AIM OF THE TASK :: Every line from the one holding "Model this scene" through the one holding "COL = SC.collection" should be returned exactly, both included; the pictures should not.

PROVIDED MATERIAL ::
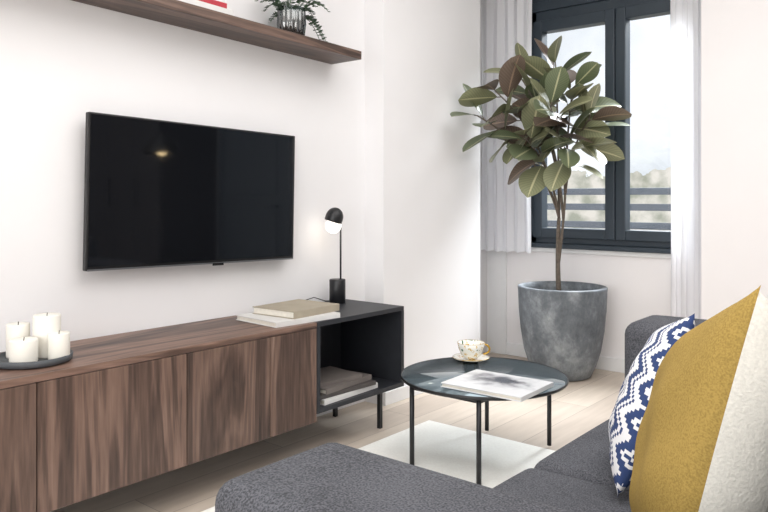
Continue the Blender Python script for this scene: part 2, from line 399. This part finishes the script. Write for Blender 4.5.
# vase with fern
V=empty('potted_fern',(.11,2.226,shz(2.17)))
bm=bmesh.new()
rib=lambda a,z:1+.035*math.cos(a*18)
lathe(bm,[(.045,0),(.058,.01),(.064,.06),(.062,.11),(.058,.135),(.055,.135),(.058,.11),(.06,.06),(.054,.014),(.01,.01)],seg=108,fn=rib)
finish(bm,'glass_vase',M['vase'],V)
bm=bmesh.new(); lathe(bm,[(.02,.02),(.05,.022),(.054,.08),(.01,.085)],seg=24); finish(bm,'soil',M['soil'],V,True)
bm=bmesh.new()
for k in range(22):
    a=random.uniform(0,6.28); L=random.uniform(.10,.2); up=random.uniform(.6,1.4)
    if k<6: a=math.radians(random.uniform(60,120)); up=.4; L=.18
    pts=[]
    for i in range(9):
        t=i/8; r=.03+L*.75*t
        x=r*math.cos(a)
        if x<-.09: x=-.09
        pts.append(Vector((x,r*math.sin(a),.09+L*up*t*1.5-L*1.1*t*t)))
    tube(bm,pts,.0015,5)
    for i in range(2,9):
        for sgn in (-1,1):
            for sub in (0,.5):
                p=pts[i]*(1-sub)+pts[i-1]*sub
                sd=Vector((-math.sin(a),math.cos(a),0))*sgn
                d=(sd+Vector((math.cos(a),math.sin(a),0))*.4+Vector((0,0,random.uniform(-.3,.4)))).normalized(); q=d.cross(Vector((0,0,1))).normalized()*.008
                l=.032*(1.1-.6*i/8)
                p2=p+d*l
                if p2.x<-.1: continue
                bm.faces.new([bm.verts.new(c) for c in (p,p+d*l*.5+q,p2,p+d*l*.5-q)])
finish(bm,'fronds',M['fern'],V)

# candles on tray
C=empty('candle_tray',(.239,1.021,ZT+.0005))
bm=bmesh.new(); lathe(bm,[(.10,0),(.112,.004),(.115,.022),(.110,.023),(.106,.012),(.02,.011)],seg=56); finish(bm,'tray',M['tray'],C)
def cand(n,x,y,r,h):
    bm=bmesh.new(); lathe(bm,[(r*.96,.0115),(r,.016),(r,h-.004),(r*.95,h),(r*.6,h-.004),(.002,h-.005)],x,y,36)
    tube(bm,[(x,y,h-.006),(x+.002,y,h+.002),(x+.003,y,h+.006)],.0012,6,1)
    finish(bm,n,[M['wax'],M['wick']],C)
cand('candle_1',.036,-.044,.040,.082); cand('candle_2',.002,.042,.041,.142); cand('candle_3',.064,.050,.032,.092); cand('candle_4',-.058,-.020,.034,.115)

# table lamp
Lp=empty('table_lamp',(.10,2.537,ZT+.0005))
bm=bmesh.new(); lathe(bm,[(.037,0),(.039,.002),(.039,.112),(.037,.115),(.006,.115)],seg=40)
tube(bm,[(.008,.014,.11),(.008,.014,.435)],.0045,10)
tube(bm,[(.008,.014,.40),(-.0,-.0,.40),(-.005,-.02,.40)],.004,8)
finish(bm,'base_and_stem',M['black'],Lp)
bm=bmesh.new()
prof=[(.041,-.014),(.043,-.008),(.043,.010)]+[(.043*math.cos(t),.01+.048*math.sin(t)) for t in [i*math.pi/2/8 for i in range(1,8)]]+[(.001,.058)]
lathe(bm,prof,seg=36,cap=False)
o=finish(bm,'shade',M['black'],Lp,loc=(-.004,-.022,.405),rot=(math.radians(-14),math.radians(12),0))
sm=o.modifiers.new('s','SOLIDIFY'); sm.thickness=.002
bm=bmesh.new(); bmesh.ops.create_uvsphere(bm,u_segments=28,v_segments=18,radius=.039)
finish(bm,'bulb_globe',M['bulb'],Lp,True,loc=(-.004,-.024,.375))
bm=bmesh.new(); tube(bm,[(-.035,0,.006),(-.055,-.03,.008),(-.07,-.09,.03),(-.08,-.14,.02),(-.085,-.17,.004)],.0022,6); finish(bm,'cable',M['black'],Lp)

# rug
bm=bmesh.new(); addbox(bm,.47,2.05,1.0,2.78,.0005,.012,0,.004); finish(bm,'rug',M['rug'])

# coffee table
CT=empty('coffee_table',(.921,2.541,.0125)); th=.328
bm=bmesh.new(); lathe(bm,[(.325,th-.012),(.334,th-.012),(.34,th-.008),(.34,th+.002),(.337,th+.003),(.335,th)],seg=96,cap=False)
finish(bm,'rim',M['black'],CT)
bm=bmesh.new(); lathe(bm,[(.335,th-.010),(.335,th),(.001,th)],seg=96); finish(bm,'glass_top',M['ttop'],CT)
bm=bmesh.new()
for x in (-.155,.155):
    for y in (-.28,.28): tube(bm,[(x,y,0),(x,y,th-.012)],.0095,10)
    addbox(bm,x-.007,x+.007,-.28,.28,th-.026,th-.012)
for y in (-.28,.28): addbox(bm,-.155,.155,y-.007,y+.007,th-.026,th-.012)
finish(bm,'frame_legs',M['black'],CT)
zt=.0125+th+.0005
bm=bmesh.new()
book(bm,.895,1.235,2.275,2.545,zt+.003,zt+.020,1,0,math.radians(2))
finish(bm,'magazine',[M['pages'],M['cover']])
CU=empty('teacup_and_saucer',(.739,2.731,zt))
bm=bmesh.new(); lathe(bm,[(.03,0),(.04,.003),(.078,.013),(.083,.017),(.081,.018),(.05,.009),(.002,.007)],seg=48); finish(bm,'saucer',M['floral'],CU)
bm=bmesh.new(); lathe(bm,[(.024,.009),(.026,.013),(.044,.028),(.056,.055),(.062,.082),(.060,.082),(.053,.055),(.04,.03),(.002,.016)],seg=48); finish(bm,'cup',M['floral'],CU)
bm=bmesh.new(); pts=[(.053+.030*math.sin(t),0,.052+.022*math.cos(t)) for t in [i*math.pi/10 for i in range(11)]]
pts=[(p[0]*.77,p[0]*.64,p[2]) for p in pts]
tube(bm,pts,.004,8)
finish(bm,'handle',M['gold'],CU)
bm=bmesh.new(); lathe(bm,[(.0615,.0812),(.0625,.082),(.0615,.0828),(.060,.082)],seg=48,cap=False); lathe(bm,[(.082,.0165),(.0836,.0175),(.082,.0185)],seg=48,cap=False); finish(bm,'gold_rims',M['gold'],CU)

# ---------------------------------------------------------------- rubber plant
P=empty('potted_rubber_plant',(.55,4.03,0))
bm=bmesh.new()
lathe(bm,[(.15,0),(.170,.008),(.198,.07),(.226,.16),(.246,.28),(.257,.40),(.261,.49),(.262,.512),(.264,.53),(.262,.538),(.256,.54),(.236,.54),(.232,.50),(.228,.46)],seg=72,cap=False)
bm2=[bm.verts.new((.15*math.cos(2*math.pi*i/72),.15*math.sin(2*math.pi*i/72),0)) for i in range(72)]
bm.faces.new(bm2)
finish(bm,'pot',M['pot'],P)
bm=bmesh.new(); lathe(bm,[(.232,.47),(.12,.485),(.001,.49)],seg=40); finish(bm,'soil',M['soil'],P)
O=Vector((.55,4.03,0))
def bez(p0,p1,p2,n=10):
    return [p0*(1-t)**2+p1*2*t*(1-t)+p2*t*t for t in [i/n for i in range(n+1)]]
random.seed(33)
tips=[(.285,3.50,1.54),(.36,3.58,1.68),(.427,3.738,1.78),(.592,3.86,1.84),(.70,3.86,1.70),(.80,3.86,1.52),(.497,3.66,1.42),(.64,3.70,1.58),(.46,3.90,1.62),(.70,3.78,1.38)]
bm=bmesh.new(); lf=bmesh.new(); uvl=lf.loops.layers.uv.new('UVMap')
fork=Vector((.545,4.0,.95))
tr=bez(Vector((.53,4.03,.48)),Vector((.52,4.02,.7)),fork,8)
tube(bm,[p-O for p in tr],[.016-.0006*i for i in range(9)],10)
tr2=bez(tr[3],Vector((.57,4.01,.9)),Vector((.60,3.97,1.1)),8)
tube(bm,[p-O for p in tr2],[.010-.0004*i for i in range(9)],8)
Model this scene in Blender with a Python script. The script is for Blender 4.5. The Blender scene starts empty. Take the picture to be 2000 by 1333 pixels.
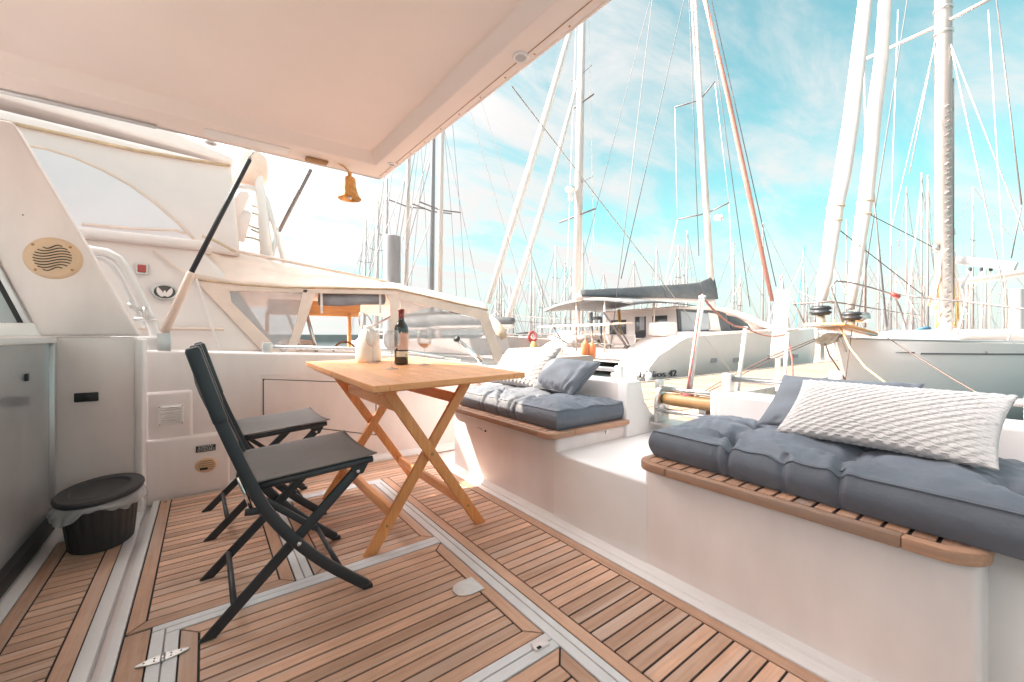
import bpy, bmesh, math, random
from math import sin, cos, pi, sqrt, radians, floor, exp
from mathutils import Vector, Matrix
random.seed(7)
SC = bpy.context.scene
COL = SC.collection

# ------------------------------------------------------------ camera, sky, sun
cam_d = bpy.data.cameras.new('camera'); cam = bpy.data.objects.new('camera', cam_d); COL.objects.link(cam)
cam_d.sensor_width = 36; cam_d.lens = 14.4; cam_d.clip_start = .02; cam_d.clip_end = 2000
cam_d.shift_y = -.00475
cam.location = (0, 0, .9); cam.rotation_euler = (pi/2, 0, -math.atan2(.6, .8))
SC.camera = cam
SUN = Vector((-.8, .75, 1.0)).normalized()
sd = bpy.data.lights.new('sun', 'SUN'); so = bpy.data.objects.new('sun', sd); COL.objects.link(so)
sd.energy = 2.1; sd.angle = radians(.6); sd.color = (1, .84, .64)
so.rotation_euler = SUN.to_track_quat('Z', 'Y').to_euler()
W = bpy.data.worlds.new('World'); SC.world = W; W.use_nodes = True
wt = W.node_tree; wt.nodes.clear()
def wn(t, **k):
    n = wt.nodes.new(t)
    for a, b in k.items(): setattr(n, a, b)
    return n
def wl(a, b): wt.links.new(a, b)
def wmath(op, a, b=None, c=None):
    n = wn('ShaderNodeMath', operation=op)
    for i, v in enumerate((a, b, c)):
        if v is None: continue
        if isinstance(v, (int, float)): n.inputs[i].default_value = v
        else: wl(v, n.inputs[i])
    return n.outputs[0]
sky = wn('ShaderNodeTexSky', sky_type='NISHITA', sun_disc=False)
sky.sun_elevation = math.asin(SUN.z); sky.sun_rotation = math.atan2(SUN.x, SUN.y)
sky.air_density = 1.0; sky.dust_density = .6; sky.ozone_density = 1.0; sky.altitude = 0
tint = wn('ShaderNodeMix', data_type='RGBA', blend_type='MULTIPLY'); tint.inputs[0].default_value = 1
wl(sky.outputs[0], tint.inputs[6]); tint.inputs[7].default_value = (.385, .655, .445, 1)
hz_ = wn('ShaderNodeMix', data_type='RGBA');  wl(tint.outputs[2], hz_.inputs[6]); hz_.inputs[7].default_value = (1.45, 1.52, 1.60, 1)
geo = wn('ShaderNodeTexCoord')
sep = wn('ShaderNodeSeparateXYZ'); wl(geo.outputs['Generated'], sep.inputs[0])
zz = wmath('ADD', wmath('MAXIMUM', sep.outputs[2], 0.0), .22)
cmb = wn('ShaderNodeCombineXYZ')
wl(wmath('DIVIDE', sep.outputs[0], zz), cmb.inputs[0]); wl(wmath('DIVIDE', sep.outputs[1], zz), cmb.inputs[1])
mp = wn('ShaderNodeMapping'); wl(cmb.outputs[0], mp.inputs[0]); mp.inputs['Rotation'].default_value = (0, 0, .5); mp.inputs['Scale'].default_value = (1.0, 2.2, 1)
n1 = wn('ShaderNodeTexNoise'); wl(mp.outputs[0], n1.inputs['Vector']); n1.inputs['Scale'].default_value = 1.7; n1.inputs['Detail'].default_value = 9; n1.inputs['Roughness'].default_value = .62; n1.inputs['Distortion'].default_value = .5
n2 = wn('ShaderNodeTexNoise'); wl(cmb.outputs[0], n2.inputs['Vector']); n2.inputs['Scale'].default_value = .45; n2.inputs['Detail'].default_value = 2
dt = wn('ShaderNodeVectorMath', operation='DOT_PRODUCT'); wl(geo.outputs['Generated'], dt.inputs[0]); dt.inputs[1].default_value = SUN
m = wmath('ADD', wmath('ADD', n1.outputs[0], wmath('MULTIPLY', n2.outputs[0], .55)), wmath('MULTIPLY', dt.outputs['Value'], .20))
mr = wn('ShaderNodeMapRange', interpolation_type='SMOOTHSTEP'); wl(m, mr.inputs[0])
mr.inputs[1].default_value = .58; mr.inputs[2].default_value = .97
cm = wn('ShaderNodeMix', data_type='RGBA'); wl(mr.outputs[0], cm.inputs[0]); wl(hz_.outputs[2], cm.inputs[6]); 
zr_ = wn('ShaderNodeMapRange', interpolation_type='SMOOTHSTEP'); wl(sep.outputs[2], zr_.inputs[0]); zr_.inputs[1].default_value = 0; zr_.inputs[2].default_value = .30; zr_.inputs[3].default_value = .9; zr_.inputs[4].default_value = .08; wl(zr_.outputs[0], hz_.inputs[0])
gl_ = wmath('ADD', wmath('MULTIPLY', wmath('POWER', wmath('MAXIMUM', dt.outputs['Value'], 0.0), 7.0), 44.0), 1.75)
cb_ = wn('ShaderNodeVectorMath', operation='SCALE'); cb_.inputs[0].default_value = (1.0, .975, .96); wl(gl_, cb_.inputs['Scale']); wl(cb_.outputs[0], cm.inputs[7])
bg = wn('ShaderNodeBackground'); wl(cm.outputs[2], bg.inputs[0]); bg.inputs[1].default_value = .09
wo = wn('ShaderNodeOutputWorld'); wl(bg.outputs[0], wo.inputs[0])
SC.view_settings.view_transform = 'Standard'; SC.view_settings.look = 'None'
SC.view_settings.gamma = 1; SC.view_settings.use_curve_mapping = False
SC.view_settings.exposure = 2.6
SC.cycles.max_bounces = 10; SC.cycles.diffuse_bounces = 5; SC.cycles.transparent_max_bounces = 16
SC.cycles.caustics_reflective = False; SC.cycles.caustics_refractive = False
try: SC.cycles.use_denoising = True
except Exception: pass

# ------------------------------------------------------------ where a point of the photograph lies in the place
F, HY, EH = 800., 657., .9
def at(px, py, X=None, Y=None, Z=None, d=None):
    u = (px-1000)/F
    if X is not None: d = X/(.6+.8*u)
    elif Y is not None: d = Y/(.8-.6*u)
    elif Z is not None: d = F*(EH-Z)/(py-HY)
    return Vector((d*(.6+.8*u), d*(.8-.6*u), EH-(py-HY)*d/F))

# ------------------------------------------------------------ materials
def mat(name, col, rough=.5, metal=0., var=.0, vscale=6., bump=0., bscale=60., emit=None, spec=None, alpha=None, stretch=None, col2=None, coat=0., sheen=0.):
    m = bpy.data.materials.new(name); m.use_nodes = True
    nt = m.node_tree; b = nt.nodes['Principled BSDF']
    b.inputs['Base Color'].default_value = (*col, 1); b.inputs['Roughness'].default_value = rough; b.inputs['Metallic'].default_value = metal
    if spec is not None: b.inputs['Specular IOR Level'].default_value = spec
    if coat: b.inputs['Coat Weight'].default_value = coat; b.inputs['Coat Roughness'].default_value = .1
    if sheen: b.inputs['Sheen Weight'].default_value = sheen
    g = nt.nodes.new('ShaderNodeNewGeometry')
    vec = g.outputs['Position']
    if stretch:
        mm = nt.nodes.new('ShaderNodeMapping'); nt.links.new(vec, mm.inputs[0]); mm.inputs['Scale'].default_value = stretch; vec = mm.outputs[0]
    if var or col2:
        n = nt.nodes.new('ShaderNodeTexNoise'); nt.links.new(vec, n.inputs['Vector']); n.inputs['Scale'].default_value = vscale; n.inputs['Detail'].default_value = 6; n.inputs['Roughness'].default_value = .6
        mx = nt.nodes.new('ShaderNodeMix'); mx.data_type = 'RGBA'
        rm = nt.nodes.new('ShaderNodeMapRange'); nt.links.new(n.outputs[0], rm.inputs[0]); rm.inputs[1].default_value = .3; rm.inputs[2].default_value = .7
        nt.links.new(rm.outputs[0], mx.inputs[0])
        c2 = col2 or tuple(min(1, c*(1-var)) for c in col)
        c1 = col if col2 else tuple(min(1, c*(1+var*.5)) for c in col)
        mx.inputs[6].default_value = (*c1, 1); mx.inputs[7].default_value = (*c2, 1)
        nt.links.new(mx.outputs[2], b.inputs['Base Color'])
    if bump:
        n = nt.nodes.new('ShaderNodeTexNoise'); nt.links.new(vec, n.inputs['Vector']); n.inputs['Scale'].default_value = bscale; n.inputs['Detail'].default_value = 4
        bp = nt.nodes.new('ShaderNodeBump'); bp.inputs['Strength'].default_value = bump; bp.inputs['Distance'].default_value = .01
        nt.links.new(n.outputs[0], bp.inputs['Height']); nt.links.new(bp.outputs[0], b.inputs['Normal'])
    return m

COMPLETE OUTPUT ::
Model this scene in Blender with a Python script. The script is for Blender 4.5. The Blender scene starts empty. Take the picture to be 2000 by 1333 pixels.
import bpy, bmesh, math, random
from math import sin, cos, pi, sqrt, radians, floor, exp
from mathutils import Vector, Matrix
random.seed(7)
SC = bpy.context.scene
COL = SC.collection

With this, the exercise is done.